Tuesday, October 8, 2013

Quick Beypazarı getaway


In spite of having lived in Ankara for over 10 months I've never given much consideration to exploring "my own backyard." My hitherto trips have always brought me to places located in the radius of more than 200 km from my city. I've known that the nearby town of Beypazarı was worth visiting but always thought "later, when I really have nowhere else to go." "Later" unexpectedly came this weekend. For the first time in months I wasn't enthusiastically getting ready to go to somewhere distant just because I was supposed to have a meeting about a job position on Saturday. Only the day before I got to know that the meeting would come to nothing - but a lack of plan wasn't a reason to stagnate at home so I quickly organized my backpack, made some research about the surrounding nature, found out how to reach the road that would take me to Beypazarı and impatiently waited for my day off.

The positive aspect of going to a nearby location is the lack of hurry that accompanies every distant trip. Instead of hastily waking up at 6 I slept in until 9.30 and left the house only after 11. Before I reached Yenikent - the northwesternmost neighborhood of Ankara - it was already 1. It was damn cold and I was glad to have decided to take my winter jacket, at the same time hoping the weather would ameliorate once I reach my destination.

My wish came true and Beypazarı welcomed me with glorious sunshine. I thought I'd rather spend a day like this in the nature than in a city (town, to be honest), having just escaped from one. I was lucky with the last ride since the drivers were going to İnözü Vadisi, a natural wonder just north of the town along the road leading to Bolu. As soon as found some less steep terrain to reach the bottom of the valley, I took the track and instead along the busy road I walked on tilled fields or along the dry İnözü Çayı. The area surprised me with abundance of vegetation - far cry from the nearest surroundings of desert-like Ankara. Most of the trees were still green, though the first signs of slowly arriving fall could also be seen as leaves turning to yellows, oranges and scarlets.
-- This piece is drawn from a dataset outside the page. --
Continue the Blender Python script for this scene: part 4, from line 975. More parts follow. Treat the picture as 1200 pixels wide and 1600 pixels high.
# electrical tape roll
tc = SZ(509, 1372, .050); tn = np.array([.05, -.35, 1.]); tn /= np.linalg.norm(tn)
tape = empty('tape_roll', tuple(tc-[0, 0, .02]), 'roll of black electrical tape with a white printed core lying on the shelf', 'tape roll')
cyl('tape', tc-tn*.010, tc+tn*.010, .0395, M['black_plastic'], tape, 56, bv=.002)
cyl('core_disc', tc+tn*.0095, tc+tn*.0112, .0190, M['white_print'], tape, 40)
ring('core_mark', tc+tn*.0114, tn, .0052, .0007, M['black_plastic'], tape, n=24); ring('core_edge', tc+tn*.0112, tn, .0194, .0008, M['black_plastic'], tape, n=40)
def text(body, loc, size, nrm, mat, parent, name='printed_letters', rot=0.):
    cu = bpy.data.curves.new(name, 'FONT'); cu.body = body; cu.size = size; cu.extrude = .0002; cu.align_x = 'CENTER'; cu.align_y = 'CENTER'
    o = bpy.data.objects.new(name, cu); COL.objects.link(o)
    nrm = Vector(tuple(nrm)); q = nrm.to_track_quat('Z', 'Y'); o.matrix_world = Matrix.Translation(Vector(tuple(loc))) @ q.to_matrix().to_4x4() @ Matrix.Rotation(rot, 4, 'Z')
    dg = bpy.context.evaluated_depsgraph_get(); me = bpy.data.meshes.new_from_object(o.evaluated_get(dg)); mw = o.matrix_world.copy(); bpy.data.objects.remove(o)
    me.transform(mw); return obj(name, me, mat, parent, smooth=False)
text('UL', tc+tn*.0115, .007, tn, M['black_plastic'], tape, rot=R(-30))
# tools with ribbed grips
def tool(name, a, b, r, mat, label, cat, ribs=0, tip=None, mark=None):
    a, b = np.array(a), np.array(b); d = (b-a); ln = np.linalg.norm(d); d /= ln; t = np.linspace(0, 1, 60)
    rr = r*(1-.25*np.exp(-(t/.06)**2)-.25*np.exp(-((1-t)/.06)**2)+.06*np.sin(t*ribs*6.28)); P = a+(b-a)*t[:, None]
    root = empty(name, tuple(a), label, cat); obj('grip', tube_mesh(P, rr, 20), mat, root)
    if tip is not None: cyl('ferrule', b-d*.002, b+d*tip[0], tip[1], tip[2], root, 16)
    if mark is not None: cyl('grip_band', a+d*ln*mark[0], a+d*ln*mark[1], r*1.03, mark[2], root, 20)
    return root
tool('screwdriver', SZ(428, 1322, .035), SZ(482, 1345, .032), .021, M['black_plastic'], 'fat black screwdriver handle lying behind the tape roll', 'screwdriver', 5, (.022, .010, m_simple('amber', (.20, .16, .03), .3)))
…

I got back to Beypazarı around 5, partially walking, partially by car that I didn't want to stop, but the driver himself asked me if I were going that direction, so I accepted the offer. It was still bright and I could have explored the town more but after the long hike in the İnözü Vadisi my backpack, which I always carried on my with me, started getting too heavy, so I decided to rest for a while, planning to recommence my walk after a while to make the time pass quicker before - being homeless for the night - I could safely get into some mosque to fall asleep there. The only place where I managed to find benches and which wouldn't be so crowded was... just on front of a mosque that had a very central location. I was sitting there and it was getting dark when a young woman approached me, asking if I weren't waiting for somebody. I said I was just having some rest. She got worried that I must have frozen and invited me to a nearby workshop of hers and her husband's, so that I could warm myself up by the heat of the hearth.

In the atelier, by using a laser machine that with high precision cut the desired patterns, my hosts - Şükran and Ramazan - were making various kinds of wooden decorations - keychains, caskets, fridge magnets, photo frames, clocks. Their little daughter was also in the atelier, playing hide-and-seek in a big cardboard box that a washing machine came in and making silly faces at the family's dog. My hosts were just getting ready for preparing another set of wooden boxes. Everything was done by the machine whose operating - according to Ramazan -  is the only more difficult part of the production. The design is made on the computer using CorelDRAW and only the final montage of the parts isn't done by a machine.

"Do you know where you'll stay for the night?" the couple asked me.
"Not yet."
"You don't have a hotel or anything?"
"No, definitely not a hotel, they're too expensive."
As our conversation continued and the topic of my accommodation was brought up again, I revealed that I was thinking of sleeping in a mosque. "Hehe, I've also slept a lot in the mosques," Ramazan replied and decided for me that I would stay with them. Şükran agreed, adding that at night it would get too cold in a mosque. When the laser machine finished cutting the last pattern, we cleaned the workshop and left for my hosts' house.

We passed a wonderful evening where I had a chances to get to know a different mindset of Turkish people, learn about their values, share which features of Turkishness I find totally different from what I know in Europe and what I like so much that I'd bring it home. At first I felt a little confused what to say, since they expressed some political/religious views that particularly don't correspond with mine, but quickly found out that people are more important than labels used to describe them. My hosts moved to Beypazarı from Ankara hoping to find more peacefulness than in a big city - and I think I also found it, just one hour away, in my short escape from the capital's hectic life.